- [Dataset extract]:

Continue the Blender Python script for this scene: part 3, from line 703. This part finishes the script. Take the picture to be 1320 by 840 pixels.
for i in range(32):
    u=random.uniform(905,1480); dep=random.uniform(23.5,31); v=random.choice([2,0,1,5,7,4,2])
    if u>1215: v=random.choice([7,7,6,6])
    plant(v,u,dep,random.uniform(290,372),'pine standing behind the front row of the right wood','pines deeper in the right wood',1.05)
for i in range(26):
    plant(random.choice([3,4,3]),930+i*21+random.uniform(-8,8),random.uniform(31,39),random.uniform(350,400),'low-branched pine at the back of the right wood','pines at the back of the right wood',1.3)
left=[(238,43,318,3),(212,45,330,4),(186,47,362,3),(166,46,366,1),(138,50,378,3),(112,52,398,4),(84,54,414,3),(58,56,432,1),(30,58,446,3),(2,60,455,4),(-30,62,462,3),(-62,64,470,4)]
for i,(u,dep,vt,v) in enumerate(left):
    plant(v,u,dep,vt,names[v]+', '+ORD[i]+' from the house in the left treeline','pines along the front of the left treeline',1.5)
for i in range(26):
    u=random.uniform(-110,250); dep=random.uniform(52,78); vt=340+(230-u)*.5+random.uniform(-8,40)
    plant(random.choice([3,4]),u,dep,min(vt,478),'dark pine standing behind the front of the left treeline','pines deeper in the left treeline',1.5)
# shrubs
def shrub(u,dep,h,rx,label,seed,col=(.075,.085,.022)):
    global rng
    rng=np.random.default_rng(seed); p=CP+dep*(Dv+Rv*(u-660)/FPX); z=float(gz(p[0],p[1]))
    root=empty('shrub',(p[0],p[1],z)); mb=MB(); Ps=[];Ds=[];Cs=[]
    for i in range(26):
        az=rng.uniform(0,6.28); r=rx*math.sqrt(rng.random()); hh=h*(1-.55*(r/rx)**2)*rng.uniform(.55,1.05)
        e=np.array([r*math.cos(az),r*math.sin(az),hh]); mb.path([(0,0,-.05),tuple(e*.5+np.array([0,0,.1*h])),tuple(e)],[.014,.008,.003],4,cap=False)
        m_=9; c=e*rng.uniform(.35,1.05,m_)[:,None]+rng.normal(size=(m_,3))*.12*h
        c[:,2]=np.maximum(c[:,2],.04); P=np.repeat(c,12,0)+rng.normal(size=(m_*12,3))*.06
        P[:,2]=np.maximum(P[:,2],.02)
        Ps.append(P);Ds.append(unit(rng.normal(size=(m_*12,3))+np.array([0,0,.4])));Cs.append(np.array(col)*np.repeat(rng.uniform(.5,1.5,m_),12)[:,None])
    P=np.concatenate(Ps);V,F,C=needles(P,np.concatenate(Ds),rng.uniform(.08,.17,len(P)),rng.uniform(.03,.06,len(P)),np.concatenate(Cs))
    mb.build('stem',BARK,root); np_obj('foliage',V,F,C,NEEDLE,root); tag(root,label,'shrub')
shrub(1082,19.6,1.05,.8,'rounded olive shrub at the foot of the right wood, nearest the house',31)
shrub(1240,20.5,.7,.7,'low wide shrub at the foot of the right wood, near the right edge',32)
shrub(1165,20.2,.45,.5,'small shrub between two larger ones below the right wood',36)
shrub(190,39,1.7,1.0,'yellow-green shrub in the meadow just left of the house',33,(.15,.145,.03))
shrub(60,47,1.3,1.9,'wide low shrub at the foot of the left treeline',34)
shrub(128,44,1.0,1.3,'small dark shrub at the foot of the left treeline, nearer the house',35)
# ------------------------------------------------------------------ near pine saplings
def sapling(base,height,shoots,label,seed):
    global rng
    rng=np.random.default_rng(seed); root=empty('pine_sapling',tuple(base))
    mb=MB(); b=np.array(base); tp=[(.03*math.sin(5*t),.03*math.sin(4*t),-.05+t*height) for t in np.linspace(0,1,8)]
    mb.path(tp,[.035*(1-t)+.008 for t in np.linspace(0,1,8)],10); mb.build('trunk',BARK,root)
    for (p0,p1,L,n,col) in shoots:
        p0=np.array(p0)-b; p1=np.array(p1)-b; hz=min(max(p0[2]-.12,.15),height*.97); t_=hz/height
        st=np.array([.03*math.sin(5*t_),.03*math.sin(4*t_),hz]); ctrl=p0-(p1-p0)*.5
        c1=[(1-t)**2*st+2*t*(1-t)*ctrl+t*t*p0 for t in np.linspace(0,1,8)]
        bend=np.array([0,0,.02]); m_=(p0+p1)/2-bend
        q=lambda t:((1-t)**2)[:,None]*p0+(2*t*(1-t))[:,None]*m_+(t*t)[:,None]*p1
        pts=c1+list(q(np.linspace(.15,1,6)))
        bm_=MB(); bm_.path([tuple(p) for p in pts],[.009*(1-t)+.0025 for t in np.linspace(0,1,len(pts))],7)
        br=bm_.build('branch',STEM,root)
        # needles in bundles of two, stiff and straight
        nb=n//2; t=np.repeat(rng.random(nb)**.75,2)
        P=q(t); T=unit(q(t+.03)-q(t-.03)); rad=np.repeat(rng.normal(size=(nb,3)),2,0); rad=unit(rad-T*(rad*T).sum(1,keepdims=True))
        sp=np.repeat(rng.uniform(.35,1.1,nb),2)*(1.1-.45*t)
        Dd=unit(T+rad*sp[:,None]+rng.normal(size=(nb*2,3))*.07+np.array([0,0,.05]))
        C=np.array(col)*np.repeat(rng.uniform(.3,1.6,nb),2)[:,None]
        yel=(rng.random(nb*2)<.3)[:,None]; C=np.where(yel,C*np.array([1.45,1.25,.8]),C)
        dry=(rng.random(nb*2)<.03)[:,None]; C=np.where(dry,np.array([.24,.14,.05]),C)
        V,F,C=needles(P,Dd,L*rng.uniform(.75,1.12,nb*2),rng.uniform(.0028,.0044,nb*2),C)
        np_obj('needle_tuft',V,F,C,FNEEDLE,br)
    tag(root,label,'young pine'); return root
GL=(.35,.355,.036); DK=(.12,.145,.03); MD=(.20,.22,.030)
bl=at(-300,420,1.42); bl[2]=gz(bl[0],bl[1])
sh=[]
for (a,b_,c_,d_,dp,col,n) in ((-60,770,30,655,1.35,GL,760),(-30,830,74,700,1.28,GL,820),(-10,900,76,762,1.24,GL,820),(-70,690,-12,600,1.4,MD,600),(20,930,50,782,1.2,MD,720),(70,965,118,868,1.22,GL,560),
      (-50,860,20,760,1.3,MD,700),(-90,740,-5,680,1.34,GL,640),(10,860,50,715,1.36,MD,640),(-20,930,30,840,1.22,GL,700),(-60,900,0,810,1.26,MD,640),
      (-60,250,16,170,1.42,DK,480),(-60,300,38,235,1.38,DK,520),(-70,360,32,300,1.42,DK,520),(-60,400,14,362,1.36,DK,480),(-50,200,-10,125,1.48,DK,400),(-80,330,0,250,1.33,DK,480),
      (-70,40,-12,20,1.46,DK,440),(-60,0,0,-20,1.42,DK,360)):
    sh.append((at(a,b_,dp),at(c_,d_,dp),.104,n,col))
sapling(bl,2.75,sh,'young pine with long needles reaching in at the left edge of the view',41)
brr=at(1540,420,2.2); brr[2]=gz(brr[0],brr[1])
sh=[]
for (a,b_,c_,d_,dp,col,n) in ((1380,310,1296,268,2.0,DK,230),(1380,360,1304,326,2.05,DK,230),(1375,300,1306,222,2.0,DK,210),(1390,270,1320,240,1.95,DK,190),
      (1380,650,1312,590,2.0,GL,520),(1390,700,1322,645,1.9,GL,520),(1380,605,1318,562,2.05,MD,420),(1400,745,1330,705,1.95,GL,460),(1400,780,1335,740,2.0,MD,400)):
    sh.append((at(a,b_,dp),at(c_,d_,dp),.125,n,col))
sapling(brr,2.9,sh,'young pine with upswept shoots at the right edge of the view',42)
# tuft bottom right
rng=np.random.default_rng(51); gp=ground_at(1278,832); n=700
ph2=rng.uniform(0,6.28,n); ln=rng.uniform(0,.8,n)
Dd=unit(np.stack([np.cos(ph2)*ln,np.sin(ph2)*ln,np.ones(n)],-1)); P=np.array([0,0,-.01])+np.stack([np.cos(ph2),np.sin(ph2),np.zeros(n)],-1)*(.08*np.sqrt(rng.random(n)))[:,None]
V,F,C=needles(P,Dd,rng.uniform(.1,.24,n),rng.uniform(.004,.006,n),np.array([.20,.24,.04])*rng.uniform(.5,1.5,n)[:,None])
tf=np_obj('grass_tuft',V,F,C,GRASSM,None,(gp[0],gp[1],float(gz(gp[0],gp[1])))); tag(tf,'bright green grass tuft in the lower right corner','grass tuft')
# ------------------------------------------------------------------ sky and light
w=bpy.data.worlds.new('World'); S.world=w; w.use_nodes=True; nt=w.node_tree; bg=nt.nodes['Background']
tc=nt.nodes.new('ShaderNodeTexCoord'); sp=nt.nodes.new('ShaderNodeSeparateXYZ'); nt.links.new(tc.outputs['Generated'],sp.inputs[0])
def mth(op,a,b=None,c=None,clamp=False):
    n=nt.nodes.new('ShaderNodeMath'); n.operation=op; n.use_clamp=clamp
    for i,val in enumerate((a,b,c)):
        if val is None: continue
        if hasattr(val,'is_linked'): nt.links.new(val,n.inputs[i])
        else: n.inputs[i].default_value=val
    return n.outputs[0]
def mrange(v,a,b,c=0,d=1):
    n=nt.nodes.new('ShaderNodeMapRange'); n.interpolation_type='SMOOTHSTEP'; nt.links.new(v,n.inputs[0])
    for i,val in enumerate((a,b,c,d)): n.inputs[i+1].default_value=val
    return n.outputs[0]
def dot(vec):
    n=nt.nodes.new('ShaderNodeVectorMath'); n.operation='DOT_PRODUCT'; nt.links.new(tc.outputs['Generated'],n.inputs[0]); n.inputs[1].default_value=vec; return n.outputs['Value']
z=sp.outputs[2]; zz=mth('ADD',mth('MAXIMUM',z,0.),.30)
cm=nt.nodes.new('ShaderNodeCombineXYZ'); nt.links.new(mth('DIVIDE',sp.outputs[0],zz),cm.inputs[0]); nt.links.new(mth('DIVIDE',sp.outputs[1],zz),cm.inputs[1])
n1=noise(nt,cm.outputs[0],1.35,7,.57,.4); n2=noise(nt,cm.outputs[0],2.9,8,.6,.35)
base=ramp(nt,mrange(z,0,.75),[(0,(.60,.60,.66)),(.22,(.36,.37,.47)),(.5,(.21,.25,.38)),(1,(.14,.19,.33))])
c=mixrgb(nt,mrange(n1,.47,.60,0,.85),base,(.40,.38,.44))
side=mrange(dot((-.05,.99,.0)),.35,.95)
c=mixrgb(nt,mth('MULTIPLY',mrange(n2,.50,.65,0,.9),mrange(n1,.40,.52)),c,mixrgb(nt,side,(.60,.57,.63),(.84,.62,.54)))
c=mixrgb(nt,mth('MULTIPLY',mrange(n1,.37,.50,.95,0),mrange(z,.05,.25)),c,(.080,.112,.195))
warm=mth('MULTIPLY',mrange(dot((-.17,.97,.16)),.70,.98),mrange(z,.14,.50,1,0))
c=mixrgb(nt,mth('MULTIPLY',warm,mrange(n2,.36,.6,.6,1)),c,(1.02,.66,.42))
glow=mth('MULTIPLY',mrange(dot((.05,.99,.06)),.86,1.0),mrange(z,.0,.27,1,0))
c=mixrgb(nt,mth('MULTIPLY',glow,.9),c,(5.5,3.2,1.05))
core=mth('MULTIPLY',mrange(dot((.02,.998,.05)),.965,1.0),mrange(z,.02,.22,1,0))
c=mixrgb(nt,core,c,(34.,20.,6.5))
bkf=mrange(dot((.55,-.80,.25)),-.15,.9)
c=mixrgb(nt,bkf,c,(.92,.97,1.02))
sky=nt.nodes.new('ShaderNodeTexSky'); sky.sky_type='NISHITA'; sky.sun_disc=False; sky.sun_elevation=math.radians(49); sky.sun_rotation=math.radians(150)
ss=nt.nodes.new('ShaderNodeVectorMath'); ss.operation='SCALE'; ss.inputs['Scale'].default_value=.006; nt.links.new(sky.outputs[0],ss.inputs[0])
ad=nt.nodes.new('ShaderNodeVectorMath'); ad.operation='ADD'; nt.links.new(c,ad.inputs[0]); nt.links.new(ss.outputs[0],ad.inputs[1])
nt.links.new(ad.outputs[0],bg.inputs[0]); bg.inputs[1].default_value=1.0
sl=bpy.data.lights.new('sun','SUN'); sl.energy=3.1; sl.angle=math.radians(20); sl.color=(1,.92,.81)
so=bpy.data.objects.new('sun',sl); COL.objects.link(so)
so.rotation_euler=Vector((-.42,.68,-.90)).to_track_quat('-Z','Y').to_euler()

- [What the exercise asks]: Pick out the lines that contain "from" and copy them.

- [Exercise result]:
Continue the Blender Python script for this scene: part 3, from line 703. This part finishes the script. Take the picture to be 1320 by 840 pixels.
    plant(v,u,dep,vt,names[v]+', '+ORD[i]+' from the house in the left treeline','pines along the front of the left treeline',1.5)